● **Source excerpt**
===============
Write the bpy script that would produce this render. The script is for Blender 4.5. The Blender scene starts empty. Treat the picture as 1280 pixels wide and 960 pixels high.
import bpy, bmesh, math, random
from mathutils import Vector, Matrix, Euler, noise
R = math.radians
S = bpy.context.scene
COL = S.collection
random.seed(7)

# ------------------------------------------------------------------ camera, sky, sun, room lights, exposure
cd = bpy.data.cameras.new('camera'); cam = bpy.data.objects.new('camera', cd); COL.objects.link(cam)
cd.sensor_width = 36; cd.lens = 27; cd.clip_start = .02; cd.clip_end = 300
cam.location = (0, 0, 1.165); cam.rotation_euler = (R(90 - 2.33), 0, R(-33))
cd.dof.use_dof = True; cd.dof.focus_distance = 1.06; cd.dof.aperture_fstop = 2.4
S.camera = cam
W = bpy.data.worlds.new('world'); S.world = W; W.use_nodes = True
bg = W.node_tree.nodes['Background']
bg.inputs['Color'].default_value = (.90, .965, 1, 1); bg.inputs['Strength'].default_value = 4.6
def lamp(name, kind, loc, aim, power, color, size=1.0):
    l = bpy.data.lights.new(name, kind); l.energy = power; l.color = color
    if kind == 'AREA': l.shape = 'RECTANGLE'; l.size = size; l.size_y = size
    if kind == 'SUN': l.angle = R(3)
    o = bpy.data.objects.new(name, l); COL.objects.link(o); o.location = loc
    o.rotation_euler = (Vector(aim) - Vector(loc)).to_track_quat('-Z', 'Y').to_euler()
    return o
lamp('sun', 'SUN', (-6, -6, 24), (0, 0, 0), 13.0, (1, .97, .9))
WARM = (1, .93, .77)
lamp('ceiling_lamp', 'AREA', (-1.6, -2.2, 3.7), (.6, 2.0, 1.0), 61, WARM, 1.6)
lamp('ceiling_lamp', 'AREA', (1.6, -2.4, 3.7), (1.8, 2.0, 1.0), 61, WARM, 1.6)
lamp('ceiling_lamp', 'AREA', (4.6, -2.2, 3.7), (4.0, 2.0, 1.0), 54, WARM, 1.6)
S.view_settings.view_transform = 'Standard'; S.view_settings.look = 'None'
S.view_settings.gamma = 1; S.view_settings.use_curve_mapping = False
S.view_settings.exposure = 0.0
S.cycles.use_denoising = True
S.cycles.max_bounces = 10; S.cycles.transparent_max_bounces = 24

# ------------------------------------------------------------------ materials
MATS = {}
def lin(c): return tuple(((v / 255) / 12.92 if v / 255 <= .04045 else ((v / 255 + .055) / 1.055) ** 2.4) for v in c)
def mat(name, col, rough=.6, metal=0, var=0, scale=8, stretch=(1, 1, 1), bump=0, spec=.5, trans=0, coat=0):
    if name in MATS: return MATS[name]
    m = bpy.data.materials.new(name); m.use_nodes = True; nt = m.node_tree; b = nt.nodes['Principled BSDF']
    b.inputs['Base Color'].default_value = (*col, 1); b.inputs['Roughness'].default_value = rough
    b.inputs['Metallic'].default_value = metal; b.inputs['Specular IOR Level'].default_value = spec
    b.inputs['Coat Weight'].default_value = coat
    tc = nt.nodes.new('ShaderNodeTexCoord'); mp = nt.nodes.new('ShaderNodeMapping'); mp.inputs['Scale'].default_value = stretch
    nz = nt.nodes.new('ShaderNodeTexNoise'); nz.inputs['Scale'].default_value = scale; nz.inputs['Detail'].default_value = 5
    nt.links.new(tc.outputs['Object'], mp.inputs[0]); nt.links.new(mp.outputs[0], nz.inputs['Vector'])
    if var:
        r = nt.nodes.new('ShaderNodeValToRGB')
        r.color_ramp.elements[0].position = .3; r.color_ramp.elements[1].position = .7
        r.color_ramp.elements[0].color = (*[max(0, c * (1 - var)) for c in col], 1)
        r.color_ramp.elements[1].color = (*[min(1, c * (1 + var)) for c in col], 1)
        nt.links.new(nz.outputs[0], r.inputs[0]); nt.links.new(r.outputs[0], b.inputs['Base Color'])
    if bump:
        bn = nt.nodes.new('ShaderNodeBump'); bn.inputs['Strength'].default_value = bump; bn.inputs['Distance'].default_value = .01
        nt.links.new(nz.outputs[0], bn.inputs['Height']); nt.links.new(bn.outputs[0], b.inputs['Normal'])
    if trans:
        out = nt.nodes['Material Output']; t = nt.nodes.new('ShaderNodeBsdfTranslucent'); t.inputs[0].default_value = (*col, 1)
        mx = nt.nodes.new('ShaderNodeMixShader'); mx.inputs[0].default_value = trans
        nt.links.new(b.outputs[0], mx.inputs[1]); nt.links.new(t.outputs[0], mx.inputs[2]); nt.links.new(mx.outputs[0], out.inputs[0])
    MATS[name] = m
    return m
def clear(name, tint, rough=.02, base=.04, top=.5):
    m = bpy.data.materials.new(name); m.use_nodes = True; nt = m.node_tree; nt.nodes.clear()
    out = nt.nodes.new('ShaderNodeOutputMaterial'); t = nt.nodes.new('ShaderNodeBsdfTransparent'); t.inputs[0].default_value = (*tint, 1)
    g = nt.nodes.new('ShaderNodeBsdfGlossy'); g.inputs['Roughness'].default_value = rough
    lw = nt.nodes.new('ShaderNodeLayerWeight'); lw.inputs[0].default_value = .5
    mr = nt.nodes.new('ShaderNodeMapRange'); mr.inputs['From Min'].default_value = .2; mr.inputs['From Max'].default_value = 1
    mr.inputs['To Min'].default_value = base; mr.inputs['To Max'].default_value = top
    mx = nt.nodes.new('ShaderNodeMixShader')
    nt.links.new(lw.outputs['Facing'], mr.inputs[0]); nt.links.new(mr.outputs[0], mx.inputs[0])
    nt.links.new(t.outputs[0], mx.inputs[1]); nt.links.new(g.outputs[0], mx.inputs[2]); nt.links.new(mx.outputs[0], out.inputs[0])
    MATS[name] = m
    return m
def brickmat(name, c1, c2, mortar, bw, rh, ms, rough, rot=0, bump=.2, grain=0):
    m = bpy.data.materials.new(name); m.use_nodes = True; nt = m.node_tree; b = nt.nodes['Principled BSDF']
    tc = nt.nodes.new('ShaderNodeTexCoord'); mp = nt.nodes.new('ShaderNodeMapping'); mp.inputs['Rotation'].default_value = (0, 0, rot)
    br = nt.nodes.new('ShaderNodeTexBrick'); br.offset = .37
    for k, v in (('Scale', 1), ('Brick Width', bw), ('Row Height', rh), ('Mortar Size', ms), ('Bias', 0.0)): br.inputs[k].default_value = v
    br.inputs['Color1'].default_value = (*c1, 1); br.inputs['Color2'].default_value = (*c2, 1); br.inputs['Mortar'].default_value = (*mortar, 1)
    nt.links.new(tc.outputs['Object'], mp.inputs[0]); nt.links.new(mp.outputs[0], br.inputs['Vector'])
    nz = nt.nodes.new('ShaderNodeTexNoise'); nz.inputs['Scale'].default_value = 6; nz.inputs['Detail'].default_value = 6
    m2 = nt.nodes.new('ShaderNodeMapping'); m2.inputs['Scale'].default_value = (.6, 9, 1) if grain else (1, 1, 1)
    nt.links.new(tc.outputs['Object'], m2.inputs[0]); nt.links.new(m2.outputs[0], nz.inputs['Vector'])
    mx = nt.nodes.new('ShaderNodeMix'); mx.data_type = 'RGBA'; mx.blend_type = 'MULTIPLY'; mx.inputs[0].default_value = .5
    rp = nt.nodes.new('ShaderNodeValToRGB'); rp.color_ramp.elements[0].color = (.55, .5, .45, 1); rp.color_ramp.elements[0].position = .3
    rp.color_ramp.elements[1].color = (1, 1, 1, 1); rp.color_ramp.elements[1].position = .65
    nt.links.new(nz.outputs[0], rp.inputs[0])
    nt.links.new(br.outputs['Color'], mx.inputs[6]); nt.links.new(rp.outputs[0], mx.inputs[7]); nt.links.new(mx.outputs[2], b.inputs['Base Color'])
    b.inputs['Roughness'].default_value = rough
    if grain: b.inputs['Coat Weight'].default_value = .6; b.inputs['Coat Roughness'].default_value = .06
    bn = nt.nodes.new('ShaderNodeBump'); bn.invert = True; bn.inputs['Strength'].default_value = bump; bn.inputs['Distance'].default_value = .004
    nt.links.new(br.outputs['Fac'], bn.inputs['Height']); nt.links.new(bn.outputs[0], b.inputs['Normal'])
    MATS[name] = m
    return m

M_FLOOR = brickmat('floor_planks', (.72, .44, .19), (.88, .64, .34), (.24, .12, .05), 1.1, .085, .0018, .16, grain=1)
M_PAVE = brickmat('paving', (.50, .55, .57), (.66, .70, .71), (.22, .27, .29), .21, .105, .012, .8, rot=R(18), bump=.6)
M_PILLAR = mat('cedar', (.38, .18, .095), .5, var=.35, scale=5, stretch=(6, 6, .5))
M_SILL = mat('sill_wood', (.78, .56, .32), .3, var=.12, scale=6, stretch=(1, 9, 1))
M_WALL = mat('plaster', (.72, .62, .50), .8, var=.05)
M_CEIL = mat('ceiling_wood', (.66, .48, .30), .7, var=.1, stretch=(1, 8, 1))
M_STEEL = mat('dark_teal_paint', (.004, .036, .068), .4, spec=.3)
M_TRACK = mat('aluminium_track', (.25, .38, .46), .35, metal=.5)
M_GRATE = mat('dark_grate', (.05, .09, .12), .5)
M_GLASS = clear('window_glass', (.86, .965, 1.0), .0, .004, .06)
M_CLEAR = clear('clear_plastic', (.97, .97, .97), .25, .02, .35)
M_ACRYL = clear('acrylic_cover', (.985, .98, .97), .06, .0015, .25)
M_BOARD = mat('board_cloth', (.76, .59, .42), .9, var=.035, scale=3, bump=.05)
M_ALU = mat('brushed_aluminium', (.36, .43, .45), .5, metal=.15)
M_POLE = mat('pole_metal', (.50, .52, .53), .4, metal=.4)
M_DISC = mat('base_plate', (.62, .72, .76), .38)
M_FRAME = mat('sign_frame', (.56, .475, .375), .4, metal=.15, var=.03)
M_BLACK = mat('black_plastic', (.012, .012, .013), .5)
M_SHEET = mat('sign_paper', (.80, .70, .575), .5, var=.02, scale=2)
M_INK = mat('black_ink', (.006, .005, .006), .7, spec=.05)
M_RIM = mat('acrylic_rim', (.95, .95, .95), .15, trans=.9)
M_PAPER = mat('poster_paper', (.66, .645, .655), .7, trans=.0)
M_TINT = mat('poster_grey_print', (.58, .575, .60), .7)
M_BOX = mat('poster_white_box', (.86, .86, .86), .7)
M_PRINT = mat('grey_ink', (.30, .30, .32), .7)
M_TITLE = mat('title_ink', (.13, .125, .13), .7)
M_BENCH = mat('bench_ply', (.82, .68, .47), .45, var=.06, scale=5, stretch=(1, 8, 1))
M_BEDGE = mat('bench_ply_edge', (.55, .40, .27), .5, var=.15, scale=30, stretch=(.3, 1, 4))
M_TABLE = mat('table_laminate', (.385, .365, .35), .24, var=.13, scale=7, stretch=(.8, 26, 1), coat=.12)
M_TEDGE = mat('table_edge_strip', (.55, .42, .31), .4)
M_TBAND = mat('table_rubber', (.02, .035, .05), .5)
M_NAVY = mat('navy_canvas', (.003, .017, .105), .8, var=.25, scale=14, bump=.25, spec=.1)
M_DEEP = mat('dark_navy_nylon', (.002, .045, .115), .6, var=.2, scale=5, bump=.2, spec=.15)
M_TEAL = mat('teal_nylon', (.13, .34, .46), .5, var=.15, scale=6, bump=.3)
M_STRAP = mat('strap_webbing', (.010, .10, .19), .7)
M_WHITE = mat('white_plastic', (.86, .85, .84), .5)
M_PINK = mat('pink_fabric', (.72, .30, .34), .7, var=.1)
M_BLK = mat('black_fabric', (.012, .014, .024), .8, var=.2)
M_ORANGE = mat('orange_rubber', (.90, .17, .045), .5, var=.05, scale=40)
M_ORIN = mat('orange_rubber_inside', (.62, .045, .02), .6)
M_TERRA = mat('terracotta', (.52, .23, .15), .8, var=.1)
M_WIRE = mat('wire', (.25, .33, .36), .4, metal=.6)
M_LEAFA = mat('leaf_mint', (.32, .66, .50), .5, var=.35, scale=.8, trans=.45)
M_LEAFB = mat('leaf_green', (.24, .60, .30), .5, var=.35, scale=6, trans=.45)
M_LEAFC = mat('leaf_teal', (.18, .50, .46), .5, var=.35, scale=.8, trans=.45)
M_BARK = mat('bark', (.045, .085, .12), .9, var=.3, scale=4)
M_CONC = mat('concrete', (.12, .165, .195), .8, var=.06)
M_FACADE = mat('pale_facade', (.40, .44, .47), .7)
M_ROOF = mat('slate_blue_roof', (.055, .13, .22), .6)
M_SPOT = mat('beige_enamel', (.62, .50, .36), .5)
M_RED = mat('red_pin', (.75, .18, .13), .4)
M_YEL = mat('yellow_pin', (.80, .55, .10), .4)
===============
Lines from the beginning of the data above through the line containing "random.seed(7)" are to be returned exactly, and no others.

Write the bpy script that would produce this render. The script is for Blender 4.5. The Blender scene starts empty. Treat the picture as 1280 pixels wide and 960 pixels high.
import bpy, bmesh, math, random
from mathutils import Vector, Matrix, Euler, noise
R = math.radians
S = bpy.context.scene
COL = S.collection
random.seed(7)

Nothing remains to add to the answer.